Quora Is On A Quest For Users With Its New Embeddable Quotes

It’s a shame Quora doesn’t get more traffic considering how fun and informative it is. So to raise awareness, today Quora launches an embeddable quote feature that lets any website host its content. The embeds make citation easier, and trackbacks show authors where their questions and answers are ending up. I’ve embedded Quora’s announcement of the feature in this post which will show you how it looks.

comScore pegs Quora at 1.5 million monthly uniques, up 300% in the last year, but it’s still far from becoming a household name. Like Twitter’s push to get tweets on TV a few years ago, Quora embeddable quotes could get it the off-site eyeballs it needs to make learning more mainstream.
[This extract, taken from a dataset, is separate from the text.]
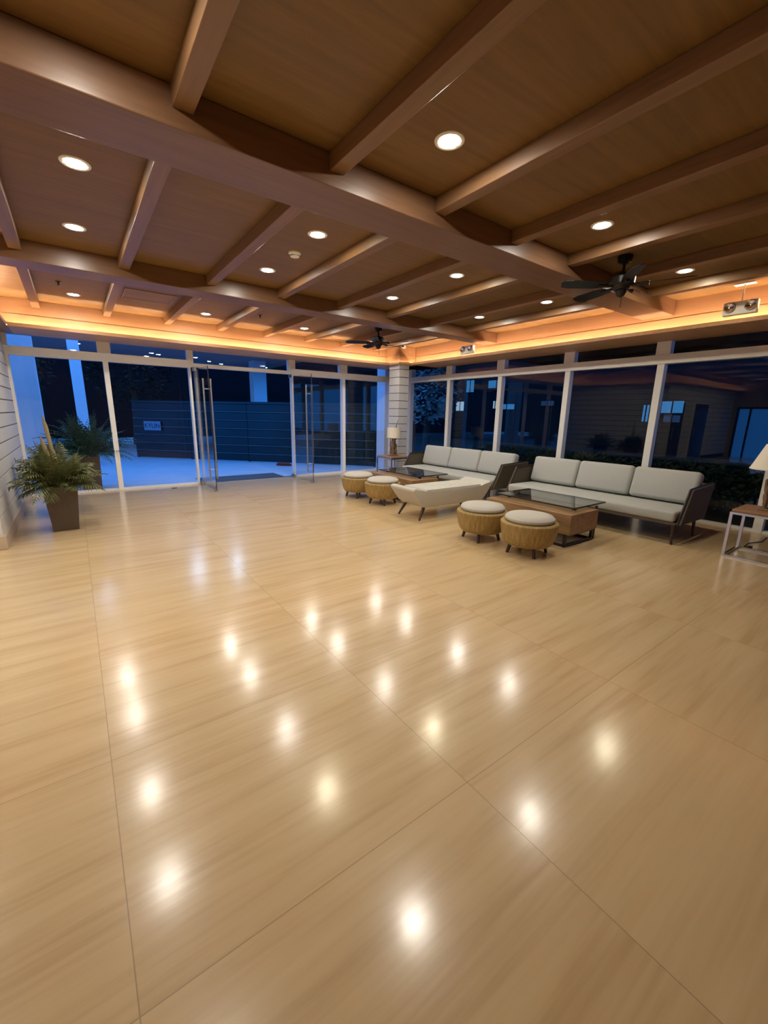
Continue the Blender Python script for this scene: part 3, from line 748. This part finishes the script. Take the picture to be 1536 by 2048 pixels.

Now whenever you’re browsing Quora, an embed button will let you grab the code necessary to stick a question and answer on your site. You can choose between a narrow or original layout, and select the exact excerpt of the text you want. That’s handy considering how long some of the quantum mechanics answers can be. Embeds shows the author, answer text, what question they were responding to,  and the number of upvotes. The embeds will even render on mobile.

Beneath answers that have been embedded, a list of trackbacks appears so authors can follow up and see how their work is being integrated into news stories and blogs. And if a question or answer is edited on Quora after being embedded elsewhere, the embed will indicate there have been changes made — though it won’t automatically change what’s already been embedded.

The whole system will clear up some cases of confusion about how to cite Quora. Sites can just embed what they want, and that serves as proper attribution. Quora’s TOS allows other sites to freely repurpose its content as long as they link back, though embeddable quotes are still guided by the “Not For Reproduction” option that gives authors jurisdiction to use copyright law to stop anyone from reposting their words.

Bringing Knowledge To The Masses

Quora tells me it’s already seen its content featured in over 200 media outlets (we’re one of them), and it frequently works with Forbes, The Huffington Post, and Slate to help them create articles out of its answers. But most of the time, journalists and bloggers would simply copy and paste text into their sites, which denies Quora the branding it needs to grow.

Getting more people visiting and making frequent trips has been Quora’s big mission this year. It’s gotten a huge boost from its smart integration with Facebook Open Graph, that auto-shares when you follow questions, add answers, or vote for responses. It launched an embeddable “Follow” button, also hired two growth hackers — Andy Johns formerly of Twitter and Facebook, and Rob Matei of Zynga.

With any luck, rather than just getting the value out of Quora when its quoted as plain text across the web, readers will click-through embedded quotes, recognize the joy of knowledge, and become regular Quora users.